Jordana Dias Pereira, extrait d’un texte paru dans Nueva Sociedad, novembre 2020
Les élections municipales au Brésil ont eu lieu le 15 novembre dernier. Il est possible de résumer certaines tendances de ces élections : a) affaiblissement du bolsonarisme; b) victoire du centre et de la droite traditionnels; c) constitution de fronts de gauche et signes de résistance. Il est important de garder à l’esprit que sur les 5 567 municipalités brésiliennes, 95, celles qui comptent plus de 200 000 électeurs, devront aller au second tour (les petites n’ont qu’un tour). Il faudra attendre le deuxième tour du 29 novembre pour connaître les résultats.
Affaiblissement de Bolsonaro
Bolsonaro, qui a quitté le Parti social-libéral (PSL) en 2019 en raison de conflits internes, n’a pas réussi à rendre viable son propre parti, Aliança Brasil. Sur les 78 «Bolsonaristes» enregistrés par le Tribunal suprême électoral, le seul gagnant a été le fils du président, Carlos Bolsonaro, qui a conservé son siège de conseiller à Rio de Janeiro.
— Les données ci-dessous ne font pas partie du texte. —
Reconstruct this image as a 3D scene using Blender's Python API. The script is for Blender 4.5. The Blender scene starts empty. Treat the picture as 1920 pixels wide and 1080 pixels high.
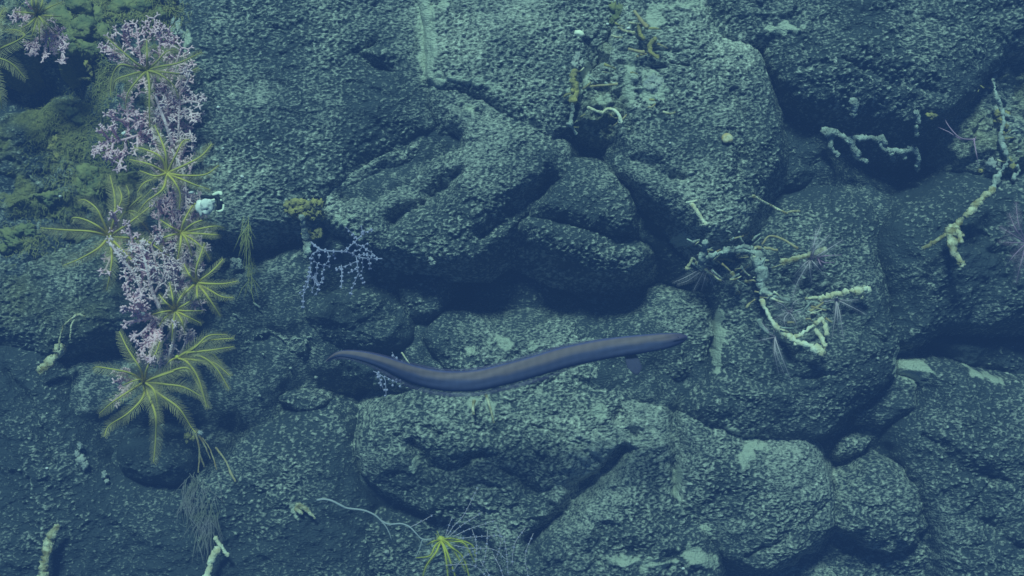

De tous les maires qui ont eu un soutien du président, seuls deux sont allés au second tour : Wagner Sousa Gomes, connu sous le nom de « Capitaine Wagner » (Parti républicain de l’ordre social, PROS); et à Rio de Janeiro, Marcelo Crivella, l’actuel maire évangélique, qui est arrivé derrière le candidat de droite Eduardo Paes. À Sao Paulo, le candidat du président est arrivé quatrième, avec moins de 10 % des suffrages. Bolsonaro est donc sorti affaiblide ces élections, ce qui l’obligera à chercher des alternatives de soutien s’il veut atteindre la course électorale en 2022 avec des possibilités.
La victoire de la droite traditionnelle et du centre
Les élections municipales placent le Mouvement démocratique brésilien (MDB) en tête du classement des maires obtenu par parti (777 des 5 567 communes). Le Parti progressiste (PP) et le PSD et DEM sont ceux qui ont proportionnellement le plus augmenté dans le nombre de communes gouvernées dans le pays. Le conservatisme peut ainsi montrer des signes de renouvellement.
Percée modeste de la gauche
Les leaders de moins de 40 ans sont devenus les grands protagonistes du champ gauche. À la tête de ce phénomène, le candidat du PSOL à la mairie de São Paulo, Guilherme Boulos, 38 ans, qui a obtenu 20% des voix et ira au second tour avec l’appui du PT et du Parti communiste brésilien (PCdoB). Boulos appartient au Mouvement des travailleurs sans-abri (MTST) et est devenu une figure capable de renouveler le soutien à la gauche.
Dans le sud du pays, à Porto Alegre, Manuela D’Ávila est une autre jeune candidate de gauche qui a obtenu un vote fort : 29% des suffrages valables. A Recife, le second tour sera disputé par deux jeunes âgés de moins de 40 ans: Marília Arraes (PT) et João Campos (Parti socialiste brésilien).
À Bélem, Edmilson Rodrigues, du PSOL, est arrivé à la première place et s’en va au second tour avec une bonne avance. Le PT et le PSOL ont de bonnes chances de remporter 15 grandes villes.
Selon le journal O Estado de S. Paulo, plusieurs candidats qui ont présenté les agendas LGBTI, féministes, antiracistes ou autochtones ont été élus dans différentes régions, tel Erika Hilton (PSOL), la deuxième conseillère layant obtenu le plus grand nombre de votes à Sao Paulo.
À Curitiba, Carol Dartora, du PT, a été élue première conseillère noire de la ville. À Belo Horizonte, le professeur Duda Salabert (Parti travailliste démocrate), qui est trans, a eu le plus grande nombre de votes en tant que candidat individuel. A Belém, Bia Caminha (PT), une jeune féministe noire et bisexuelle est sortie des urnes en tant que plus jeune conseillère de l’histoire de la ville. Et ce scénario se répète pratiquement dans toutes les capitales. À Rio de Janeiro, l’héritage de Marielle Franco (jeune conseillère du PSOL et militante des droits humains assassinée en 2018 par des milices d’extrême droite) était également présent, à travers la victoire des femmes de son collectif dans la ville. Les taux de désapprobation les plus élevés à l’égard de Bolsonaro se trouvent parmi les femmes et les jeunes âgés de 16 à 24 ans.